Realizing that a fool and his money are soon parted, our friends at Cracked want to make it harder for the fool to lose it all. This is a bold step, and at first glance is a valid solution to at least a piece of the puzzle. The flood of idiots with credit card debt would possibly be reduced to a trickle.
This is all very unKeynesian, of course. The Keynseians believe that spending, any spending, is what we need in a recession. To quote their foolish mouthpiece Krugman:
Normally we want to be careful that public funds are spent wisely; right now the crucial thing is that they be spent fast.
And to quote Keynes:
If the Treasury were to fill old bottles with banknotes, bury them at suitable depths in disused coalmines which are then filled up to the surface with town rubbish, and leave it to private enterprise ... to dig the notes up again ... there need be no more unemployment and, with the help of the repercussions, the real income of the community, and its capital wealth also, would probably become a good deal greater than it actually is.
Now that one is so ridiculous even Krugman is ashamed of it. He writes that is was not a real proposal. Uh huh.
So that, to a Keynesian, Cracked has it all wrong. We should be giving credit cards to everyone, more so to the insane and feeble minded, who are sure to use it more recklessly than an intelligent person. This comes as a bit of a surprise, because Cracked is usually leftist in its economics.

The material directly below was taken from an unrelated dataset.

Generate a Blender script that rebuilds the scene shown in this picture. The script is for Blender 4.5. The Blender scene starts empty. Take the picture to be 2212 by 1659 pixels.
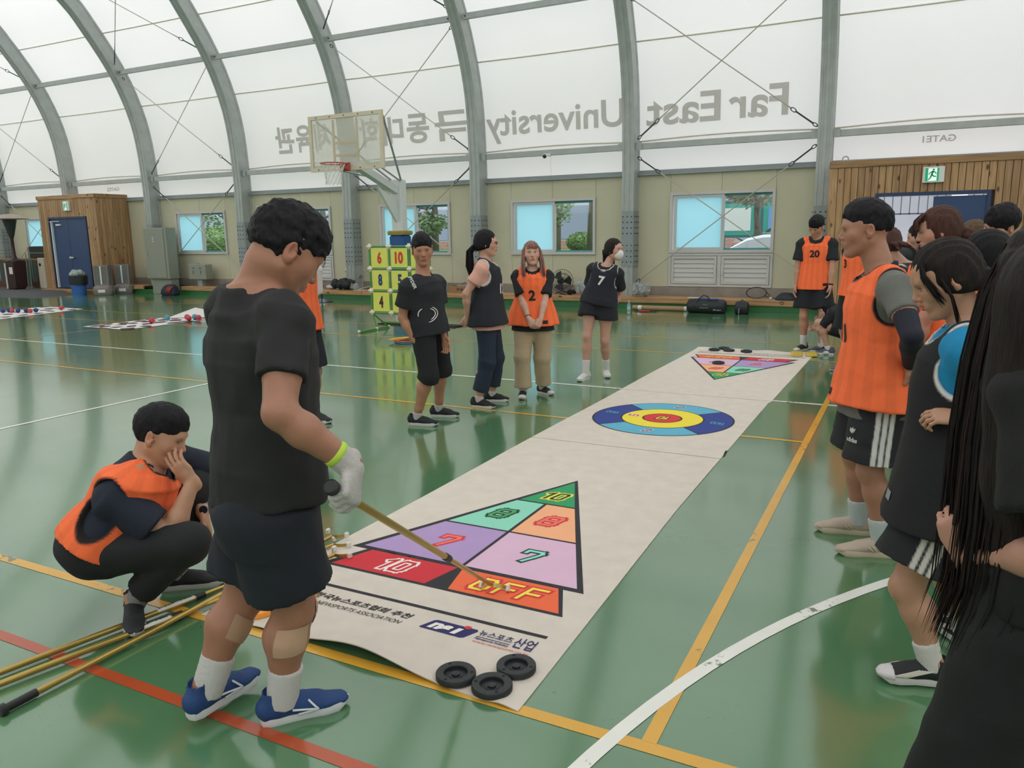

Now here is an even bigger surprise. I agree with the Keynesians here, but for a totally different reason. What they write about spending being a cure for anything is ridiculous nonsense, of course, as I have shown here.
My argument is that a fool and his money are soon parted, and that's a good thing for everyone but the fool.
Now don't get me wrong. If the fool has his money, it probably means his Dad worked hard to earn it, and so earned the right to spend it. If the Dad wanted to leave it to his fool son to do as he please, that is his perfect right, and certainly the right of his fool son.
But though he has the right to spend it foolishly, the economy as a whole would be better off if he spent it wisely, say by underconsumption and investing in capital formation. Remember Hazlitt's famous line:
The rate of true "economic growth" is in effect the rate of capital formation. But of course, the fool probably won't do that. He'll probably blow it on stuff like $200 million dollar a day vacations.
Bottom line, if the fool loses his money to someone really smart, we are all better off [but for the fool]. Because the smart man would use the money for capital formation, making himself and everyone else wealthier. So that giving the fool a credit card, even though his IQ is less than 90, is an all to gain nothing to lose gamble for the economy.